─── Entries supplied

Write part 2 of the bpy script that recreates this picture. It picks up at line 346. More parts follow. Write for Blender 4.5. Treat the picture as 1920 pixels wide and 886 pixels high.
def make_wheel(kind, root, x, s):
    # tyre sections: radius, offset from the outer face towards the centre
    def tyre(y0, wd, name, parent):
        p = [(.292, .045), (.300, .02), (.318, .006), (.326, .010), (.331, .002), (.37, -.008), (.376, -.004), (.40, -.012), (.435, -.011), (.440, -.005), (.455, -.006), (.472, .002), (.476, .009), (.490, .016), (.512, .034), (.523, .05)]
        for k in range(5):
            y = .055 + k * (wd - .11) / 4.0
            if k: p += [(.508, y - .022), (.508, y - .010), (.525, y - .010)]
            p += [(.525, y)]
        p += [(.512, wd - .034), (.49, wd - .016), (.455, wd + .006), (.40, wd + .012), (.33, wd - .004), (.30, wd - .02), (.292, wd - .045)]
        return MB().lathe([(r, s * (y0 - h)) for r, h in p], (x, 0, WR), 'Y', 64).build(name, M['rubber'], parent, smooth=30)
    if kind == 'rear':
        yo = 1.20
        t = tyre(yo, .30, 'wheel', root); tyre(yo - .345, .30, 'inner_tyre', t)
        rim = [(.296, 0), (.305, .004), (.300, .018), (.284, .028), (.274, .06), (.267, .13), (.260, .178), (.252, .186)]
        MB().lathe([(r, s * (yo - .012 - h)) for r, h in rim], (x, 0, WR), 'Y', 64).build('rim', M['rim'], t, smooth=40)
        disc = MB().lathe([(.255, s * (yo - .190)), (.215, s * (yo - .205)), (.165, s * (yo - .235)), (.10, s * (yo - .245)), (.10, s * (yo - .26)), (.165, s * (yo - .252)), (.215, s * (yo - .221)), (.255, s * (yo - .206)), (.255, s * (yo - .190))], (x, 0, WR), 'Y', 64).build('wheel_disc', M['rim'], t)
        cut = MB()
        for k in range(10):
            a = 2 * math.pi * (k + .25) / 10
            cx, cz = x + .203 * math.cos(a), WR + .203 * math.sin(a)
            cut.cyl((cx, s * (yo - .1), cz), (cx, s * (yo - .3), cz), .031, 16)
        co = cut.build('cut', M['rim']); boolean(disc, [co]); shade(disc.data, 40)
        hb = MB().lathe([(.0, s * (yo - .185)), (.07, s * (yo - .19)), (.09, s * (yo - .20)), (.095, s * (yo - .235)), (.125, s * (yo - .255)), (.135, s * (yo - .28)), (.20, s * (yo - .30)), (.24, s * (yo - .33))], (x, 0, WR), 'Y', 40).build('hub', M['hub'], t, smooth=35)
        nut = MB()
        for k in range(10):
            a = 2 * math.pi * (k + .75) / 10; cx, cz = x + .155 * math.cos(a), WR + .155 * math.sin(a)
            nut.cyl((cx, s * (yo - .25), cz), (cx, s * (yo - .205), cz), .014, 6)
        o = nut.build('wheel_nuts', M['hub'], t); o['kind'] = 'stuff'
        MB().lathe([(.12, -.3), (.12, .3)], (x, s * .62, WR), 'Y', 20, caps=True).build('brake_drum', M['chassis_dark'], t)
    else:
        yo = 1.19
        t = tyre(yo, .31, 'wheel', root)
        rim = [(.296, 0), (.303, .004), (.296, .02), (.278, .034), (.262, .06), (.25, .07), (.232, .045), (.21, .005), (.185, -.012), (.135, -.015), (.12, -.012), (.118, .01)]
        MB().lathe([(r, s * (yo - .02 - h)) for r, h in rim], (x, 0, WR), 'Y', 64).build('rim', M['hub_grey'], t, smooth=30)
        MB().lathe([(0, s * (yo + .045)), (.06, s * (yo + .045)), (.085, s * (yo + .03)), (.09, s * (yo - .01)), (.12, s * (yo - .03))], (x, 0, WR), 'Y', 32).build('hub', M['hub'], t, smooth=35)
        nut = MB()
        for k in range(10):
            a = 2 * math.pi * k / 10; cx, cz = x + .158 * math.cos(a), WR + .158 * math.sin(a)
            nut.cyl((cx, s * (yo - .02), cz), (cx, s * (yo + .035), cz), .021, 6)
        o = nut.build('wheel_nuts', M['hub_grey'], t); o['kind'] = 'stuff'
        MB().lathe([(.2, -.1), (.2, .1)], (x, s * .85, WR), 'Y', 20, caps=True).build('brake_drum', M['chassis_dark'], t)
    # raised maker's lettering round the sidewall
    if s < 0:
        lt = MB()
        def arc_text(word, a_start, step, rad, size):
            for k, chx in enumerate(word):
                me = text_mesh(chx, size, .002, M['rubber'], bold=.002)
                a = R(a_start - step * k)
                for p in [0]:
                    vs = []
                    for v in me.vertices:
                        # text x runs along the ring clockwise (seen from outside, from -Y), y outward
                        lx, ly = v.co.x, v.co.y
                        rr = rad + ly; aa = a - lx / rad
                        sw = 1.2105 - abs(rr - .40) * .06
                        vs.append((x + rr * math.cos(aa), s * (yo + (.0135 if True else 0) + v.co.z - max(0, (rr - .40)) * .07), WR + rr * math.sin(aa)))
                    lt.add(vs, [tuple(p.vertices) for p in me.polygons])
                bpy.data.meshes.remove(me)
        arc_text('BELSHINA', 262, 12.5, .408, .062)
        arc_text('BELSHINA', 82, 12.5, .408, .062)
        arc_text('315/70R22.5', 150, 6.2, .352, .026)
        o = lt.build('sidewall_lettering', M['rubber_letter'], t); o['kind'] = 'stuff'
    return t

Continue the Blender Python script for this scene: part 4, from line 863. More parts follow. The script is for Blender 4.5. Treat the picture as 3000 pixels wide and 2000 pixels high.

──────

- [Exercise directions] Take the entries above and copy them out exactly.

- [Full output]
Write part 2 of the bpy script that recreates this picture. It picks up at line 346. More parts follow. Write for Blender 4.5. Treat the picture as 1920 pixels wide and 886 pixels high.
def make_wheel(kind, root, x, s):
    # tyre sections: radius, offset from the outer face towards the centre
    def tyre(y0, wd, name, parent):
        p = [(.292, .045), (.300, .02), (.318, .006), (.326, .010), (.331, .002), (.37, -.008), (.376, -.004), (.40, -.012), (.435, -.011), (.440, -.005), (.455, -.006), (.472, .002), (.476, .009), (.490, .016), (.512, .034), (.523, .05)]
        for k in range(5):
            y = .055 + k * (wd - .11) / 4.0
            if k: p += [(.508, y - .022), (.508, y - .010), (.525, y - .010)]
            p += [(.525, y)]
        p += [(.512, wd - .034), (.49, wd - .016), (.455, wd + .006), (.40, wd + .012), (.33, wd - .004), (.30, wd - .02), (.292, wd - .045)]
        return MB().lathe([(r, s * (y0 - h)) for r, h in p], (x, 0, WR), 'Y', 64).build(name, M['rubber'], parent, smooth=30)
    if kind == 'rear':
        yo = 1.20
        t = tyre(yo, .30, 'wheel', root); tyre(yo - .345, .30, 'inner_tyre', t)
        rim = [(.296, 0), (.305, .004), (.300, .018), (.284, .028), (.274, .06), (.267, .13), (.260, .178), (.252, .186)]
        MB().lathe([(r, s * (yo - .012 - h)) for r, h in rim], (x, 0, WR), 'Y', 64).build('rim', M['rim'], t, smooth=40)
        disc = MB().lathe([(.255, s * (yo - .190)), (.215, s * (yo - .205)), (.165, s * (yo - .235)), (.10, s * (yo - .245)), (.10, s * (yo - .26)), (.165, s * (yo - .252)), (.215, s * (yo - .221)), (.255, s * (yo - .206)), (.255, s * (yo - .190))], (x, 0, WR), 'Y', 64).build('wheel_disc', M['rim'], t)
        cut = MB()
        for k in range(10):
            a = 2 * math.pi * (k + .25) / 10
            cx, cz = x + .203 * math.cos(a), WR + .203 * math.sin(a)
            cut.cyl((cx, s * (yo - .1), cz), (cx, s * (yo - .3), cz), .031, 16)
        co = cut.build('cut', M['rim']); boolean(disc, [co]); shade(disc.data, 40)
        hb = MB().lathe([(.0, s * (yo - .185)), (.07, s * (yo - .19)), (.09, s * (yo - .20)), (.095, s * (yo - .235)), (.125, s * (yo - .255)), (.135, s * (yo - .28)), (.20, s * (yo - .30)), (.24, s * (yo - .33))], (x, 0, WR), 'Y', 40).build('hub', M['hub'], t, smooth=35)
        nut = MB()
        for k in range(10):
            a = 2 * math.pi * (k + .75) / 10; cx, cz = x + .155 * math.cos(a), WR + .155 * math.sin(a)
            nut.cyl((cx, s * (yo - .25), cz), (cx, s * (yo - .205), cz), .014, 6)
        o = nut.build('wheel_nuts', M['hub'], t); o['kind'] = 'stuff'
        MB().lathe([(.12, -.3), (.12, .3)], (x, s * .62, WR), 'Y', 20, caps=True).build('brake_drum', M['chassis_dark'], t)
    else:
        yo = 1.19
        t = tyre(yo, .31, 'wheel', root)
        rim = [(.296, 0), (.303, .004), (.296, .02), (.278, .034), (.262, .06), (.25, .07), (.232, .045), (.21, .005), (.185, -.012), (.135, -.015), (.12, -.012), (.118, .01)]
        MB().lathe([(r, s * (yo - .02 - h)) for r, h in rim], (x, 0, WR), 'Y', 64).build('rim', M['hub_grey'], t, smooth=30)
        MB().lathe([(0, s * (yo + .045)), (.06, s * (yo + .045)), (.085, s * (yo + .03)), (.09, s * (yo - .01)), (.12, s * (yo - .03))], (x, 0, WR), 'Y', 32).build('hub', M['hub'], t, smooth=35)
        nut = MB()
        for k in range(10):
            a = 2 * math.pi * k / 10; cx, cz = x + .158 * math.cos(a), WR + .158 * math.sin(a)
            nut.cyl((cx, s * (yo - .02), cz), (cx, s * (yo + .035), cz), .021, 6)
        o = nut.build('wheel_nuts', M['hub_grey'], t); o['kind'] = 'stuff'
        MB().lathe([(.2, -.1), (.2, .1)], (x, s * .85, WR), 'Y', 20, caps=True).build('brake_drum', M['chassis_dark'], t)
    # raised maker's lettering round the sidewall
    if s < 0:
        lt = MB()
        def arc_text(word, a_start, step, rad, size):
            for k, chx in enumerate(word):
                me = text_mesh(chx, size, .002, M['rubber'], bold=.002)
                a = R(a_start - step * k)
                for p in [0]:
                    vs = []
                    for v in me.vertices:
                        # text x runs along the ring clockwise (seen from outside, from -Y), y outward
                        lx, ly = v.co.x, v.co.y
                        rr = rad + ly; aa = a - lx / rad
                        sw = 1.2105 - abs(rr - .40) * .06
                        vs.append((x + rr * math.cos(aa), s * (yo + (.0135 if True else 0) + v.co.z - max(0, (rr - .40)) * .07), WR + rr * math.sin(aa)))
                    lt.add(vs, [tuple(p.vertices) for p in me.polygons])
                bpy.data.meshes.remove(me)
        arc_text('BELSHINA', 262, 12.5, .408, .062)
        arc_text('BELSHINA', 82, 12.5, .408, .062)
        arc_text('315/70R22.5', 150, 6.2, .352, .026)
        o = lt.build('sidewall_lettering', M['rubber_letter'], t); o['kind'] = 'stuff'
    return t

Continue the Blender Python script for this scene: part 4, from line 863. More parts follow. The script is for Blender 4.5. Treat the picture as 3000 pixels wide and 2000 pixels high.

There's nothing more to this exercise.